Still, some experts believe a long-standing controversy over
government eavesdropping may serve as a check in the future. France
recently wrapped up a series of trials involving wiretapping that took
place two decades ago under the presidency of Francois Mitterrand. The
operation was ostensibly aimed at foiling terrorist plots. Instead,
the unit eavesdropped on telephone conversations of journalists,
lawyers and businessmen for Mr. Mitterrand’s own personal ends.

Jean-Francois Daguzan is a senior researcher for the Foundation for
Strategic Research in Paris.

Mr. Daguzan says before the Mitterrand scandal, eavesdropping was
easier because it could fall into the category of state secrets. But
now, he says, there is a growing demand in France for transparency. If
government wiretapping takes place, he believes it will be within a
legal context.

Others are not so sure. Mr. Ayers of the Royal Institute believes
governments in Europe and elsewhere will continue to be torn between
privacy laws and the need to protect their citizens.

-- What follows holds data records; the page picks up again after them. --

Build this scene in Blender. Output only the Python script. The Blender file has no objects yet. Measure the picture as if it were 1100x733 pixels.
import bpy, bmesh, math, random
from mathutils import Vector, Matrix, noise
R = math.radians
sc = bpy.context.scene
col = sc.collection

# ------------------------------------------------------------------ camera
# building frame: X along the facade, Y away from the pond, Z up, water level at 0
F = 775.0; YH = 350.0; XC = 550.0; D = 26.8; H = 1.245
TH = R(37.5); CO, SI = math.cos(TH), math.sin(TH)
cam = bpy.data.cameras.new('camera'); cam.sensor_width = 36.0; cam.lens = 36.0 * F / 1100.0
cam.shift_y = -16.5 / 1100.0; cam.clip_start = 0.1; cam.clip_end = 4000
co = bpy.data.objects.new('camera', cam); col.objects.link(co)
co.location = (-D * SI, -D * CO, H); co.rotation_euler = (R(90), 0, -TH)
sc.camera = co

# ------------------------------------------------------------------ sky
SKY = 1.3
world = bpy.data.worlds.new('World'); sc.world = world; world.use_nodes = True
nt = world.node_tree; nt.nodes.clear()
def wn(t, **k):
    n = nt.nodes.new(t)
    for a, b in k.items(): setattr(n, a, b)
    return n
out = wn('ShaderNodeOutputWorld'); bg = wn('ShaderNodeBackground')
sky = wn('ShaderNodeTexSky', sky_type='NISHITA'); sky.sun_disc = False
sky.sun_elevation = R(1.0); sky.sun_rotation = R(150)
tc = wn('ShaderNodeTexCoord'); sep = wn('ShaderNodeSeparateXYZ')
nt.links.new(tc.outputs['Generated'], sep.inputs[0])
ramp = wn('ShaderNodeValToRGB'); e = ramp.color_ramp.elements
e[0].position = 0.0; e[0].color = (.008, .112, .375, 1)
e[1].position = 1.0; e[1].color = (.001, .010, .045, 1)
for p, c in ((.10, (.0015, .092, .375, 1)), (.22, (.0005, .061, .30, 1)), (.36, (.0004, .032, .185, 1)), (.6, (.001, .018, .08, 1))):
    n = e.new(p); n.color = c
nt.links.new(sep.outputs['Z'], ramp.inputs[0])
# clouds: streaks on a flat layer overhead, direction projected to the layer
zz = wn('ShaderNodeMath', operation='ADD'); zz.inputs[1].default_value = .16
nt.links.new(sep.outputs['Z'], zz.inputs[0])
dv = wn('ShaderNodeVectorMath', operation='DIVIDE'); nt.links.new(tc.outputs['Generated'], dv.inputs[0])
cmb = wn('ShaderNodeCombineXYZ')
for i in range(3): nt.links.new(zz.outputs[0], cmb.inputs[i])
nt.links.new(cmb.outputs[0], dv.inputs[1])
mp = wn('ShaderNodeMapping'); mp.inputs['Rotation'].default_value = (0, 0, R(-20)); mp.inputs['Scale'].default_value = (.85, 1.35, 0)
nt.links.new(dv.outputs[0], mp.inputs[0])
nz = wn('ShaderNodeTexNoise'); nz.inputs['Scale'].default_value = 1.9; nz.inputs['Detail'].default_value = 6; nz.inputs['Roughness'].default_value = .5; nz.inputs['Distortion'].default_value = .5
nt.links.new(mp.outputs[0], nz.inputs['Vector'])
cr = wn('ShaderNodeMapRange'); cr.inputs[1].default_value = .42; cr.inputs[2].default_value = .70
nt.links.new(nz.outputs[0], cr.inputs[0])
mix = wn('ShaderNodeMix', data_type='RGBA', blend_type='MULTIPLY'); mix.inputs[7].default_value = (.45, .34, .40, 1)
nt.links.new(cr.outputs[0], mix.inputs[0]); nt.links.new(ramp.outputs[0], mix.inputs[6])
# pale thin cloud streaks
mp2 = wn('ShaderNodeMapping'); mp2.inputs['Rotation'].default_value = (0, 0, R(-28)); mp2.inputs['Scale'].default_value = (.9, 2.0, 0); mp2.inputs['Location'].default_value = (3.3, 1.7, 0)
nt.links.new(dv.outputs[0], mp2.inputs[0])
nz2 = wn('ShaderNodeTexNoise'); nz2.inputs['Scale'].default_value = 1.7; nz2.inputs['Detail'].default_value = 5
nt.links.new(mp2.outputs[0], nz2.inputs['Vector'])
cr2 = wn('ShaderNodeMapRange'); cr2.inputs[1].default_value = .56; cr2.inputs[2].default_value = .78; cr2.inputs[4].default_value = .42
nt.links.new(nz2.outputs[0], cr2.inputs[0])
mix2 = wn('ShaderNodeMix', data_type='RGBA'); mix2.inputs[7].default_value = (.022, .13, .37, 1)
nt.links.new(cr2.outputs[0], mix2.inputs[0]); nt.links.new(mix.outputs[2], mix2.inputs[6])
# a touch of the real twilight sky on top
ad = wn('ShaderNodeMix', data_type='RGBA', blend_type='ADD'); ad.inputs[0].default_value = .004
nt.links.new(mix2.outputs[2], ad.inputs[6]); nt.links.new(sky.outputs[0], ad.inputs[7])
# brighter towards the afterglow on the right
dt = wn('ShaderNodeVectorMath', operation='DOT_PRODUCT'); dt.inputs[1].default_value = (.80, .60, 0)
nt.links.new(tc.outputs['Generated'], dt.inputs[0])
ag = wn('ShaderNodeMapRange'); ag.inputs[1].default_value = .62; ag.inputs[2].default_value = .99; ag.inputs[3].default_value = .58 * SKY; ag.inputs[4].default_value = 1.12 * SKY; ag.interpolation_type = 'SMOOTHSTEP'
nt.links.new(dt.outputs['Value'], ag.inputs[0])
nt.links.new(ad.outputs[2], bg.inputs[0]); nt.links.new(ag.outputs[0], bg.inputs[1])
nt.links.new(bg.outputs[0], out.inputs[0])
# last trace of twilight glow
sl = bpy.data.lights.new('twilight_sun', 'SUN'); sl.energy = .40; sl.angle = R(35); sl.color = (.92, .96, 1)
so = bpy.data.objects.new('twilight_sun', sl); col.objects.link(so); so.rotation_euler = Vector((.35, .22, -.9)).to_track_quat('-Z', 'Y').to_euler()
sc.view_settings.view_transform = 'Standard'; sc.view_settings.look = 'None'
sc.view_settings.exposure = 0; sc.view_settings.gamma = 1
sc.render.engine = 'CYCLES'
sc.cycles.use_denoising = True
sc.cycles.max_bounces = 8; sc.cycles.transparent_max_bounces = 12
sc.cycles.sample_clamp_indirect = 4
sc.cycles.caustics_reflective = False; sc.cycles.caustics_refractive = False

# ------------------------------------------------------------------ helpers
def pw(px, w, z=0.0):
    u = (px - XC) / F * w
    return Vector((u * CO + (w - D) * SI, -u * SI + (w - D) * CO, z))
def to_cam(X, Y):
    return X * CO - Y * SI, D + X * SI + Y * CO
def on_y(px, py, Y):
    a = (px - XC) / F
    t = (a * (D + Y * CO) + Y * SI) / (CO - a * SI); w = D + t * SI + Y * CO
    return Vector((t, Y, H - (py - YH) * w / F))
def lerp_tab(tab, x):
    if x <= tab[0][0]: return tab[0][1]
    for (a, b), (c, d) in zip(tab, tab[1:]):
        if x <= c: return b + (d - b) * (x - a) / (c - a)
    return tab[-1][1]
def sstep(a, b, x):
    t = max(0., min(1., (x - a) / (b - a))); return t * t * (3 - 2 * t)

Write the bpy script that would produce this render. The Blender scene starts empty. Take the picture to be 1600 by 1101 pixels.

"There’s human rights in a general sense, and they all need to be
respected," he said. "But then there’s the question of a threat of
citizens of a nation: Whether or not the rights of the threat agent,
al Qaida for example, whether their human rights outweigh the right of
the citizens of the rest of the nation state to live without being
blown up gong to work in the morning."

Reports in the media and elsewhere also suggest Britain and France in
particular, may have spied on private citizens without warrants well
before the 2001 terrorist attacks. The reports suggested that Britain
was a member of Echelon — an American global surveillance system that
allegedly listens in on millions of telephone calls, faxes and e-mails
daily. Australia, Canada and New Zealand were reported to be part of
the network as well. Reports also suggested that France operated a
similar initiative, which some observers dub Frenchelon. The countries
officially deny the existence of either body.